As we continue to develop VR and AR even further, companies are coming up with solutions to some of the most common issues that a user might face using these brand new technologies. According to Mozilla, one of the biggest such things is the fact that no good, cross-platform web browser exists for AR, VR, and MR experiences.

Now, the company has announced that it is building a browser that is exactly that — compatible across multiple headsets and allowing users easy and intuitive access to the treasure trove that is the internet — all without gathering user data the way major tech giants like Google and Facebook do.

For the most part, according to Mozilla’s statement, it looks like the company knows it can build a web-browser that can handle the weird task of browsing through (mostly) 2D content inside a VR, AR, or MR headset.

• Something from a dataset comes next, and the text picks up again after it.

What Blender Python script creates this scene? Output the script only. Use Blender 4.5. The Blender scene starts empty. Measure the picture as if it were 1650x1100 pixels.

“Mixed reality is the wild west. How do you type? How do you express emotion? How do you view the billions of existing 2D web pages as well as new 3D content? How do you communicate? Who maps the world and who controls what you see? Can we build on our work with voice recognition and connected devices to create a better browsing experience? We love tackling these questions. Everything is new again, and we are constantly building and experimenting to find the right answers,” said the company in its blog post about Firefox Reality.

It’s not like there don’t exist web-browsers for VR headsets right now. Oculus has one for the Gear VR, and Google has an experimental version of Chrome with VR support for Daydream headsets, but both of these browsers suffer from one major issue — cross-platform compatibility. Problems that Mozilla’s browser shouldn’t have.

We’ll just have to wait and see how Mozilla’s Firefox Reality performs when the company is ready to roll it out to headsets.